Yes, yes, yes, yes, yes: Kerry is a lot better than Bush on the environment, abortion, civil liberties and judicial appointments. Again, it's a comparison between that good-looking real estate guy who only gouged you a little and Chucky, the devil doll from the "Child's Play" movies. It's possible to draw these distinctions, and to see the almost apocalyptic importance of getting rid of Bush and Ashcroft and Cheney, while still holding in your head Nader's idea that the current system stinks, and that American democracy will die (if it hasn't already) unless it's reclaimed by citizen action, in daily life and at the ballot box.

For all his hectoring, all his puritanism, all his near-total disconnection from contemporary culture, Nader is still capable of striking eloquence. In his letter to Robert J. Cirincione Jr., a recent college graduate from Hagerstown, Md., he waxes almost Hegelian about the social control corporations now exert, such that the values young people now absorb in adolescence are those of corporate capitalism, not citizen democracy. Big business has been a profoundly anti-democratic force in American history, he says, and a government that privileges big business over ordinary people is paving the way toward fascism.

Greed and lies have disenfranchised almost an entire generation, Nader writes, who have absorbed the lesson that no one can be trusted and everything is for sale. We need to resist the effects of "growing up corporate," so that "we are free to see the present as reality rather than a bundle of myths, deceptions, tinsel temptations, and ideological rigor mortis." This seems to echo Marx's famous "all that is solid melts into air" passage from "The Communist Manifesto." But even Marx, driven by dreams of a distant social transformation that would never come to pass (at least not the way he imagined), was far too hard-headed to seek to undermine a mainstream "bourgeois" reformer in a campaign against a blood-drinking neo-imperialist zealot.

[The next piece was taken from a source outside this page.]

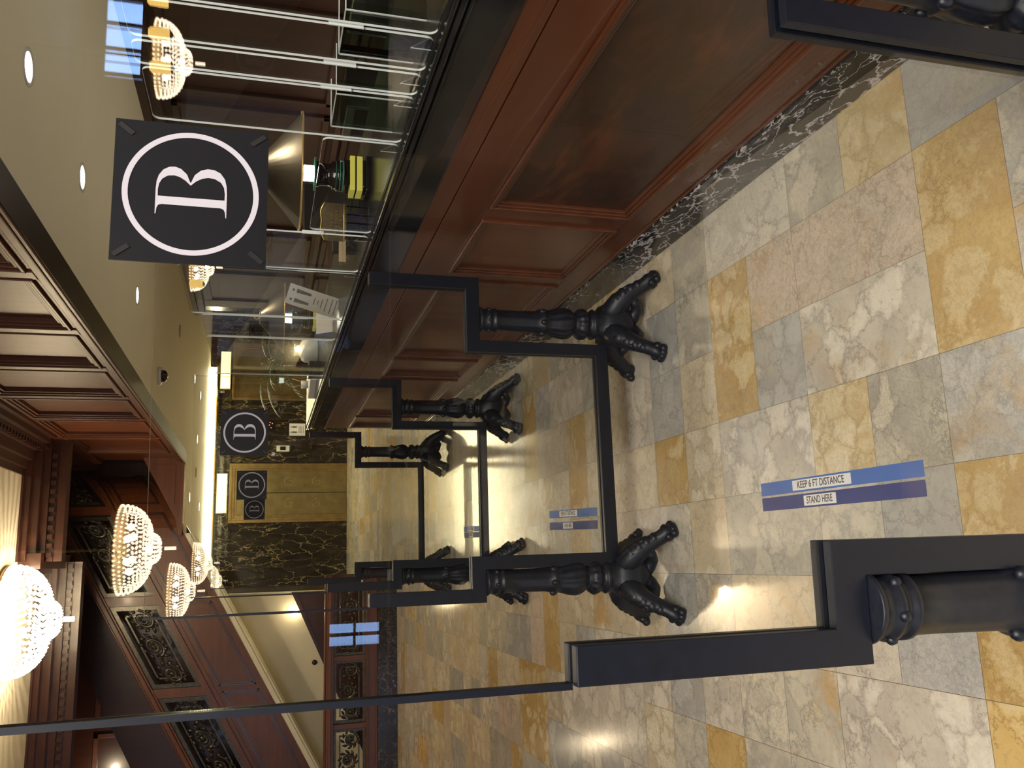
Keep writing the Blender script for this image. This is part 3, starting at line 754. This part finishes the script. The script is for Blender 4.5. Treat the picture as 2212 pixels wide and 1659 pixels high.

As today's other great advocate of citizen participation, Marshall Mathers, might put it, I'm still feeling you, Ralph. You're right about the big picture, and I'll always appreciate the way you filled people like Joe Lieberman and Al From with Kierkegaardian self-loathing. But all those people who hate you are also right, this time around: You're kind of acting like a creep. The house is on fire, as in right now, and your pissing and moaning isn't going to put it out. Or at least not the moaning.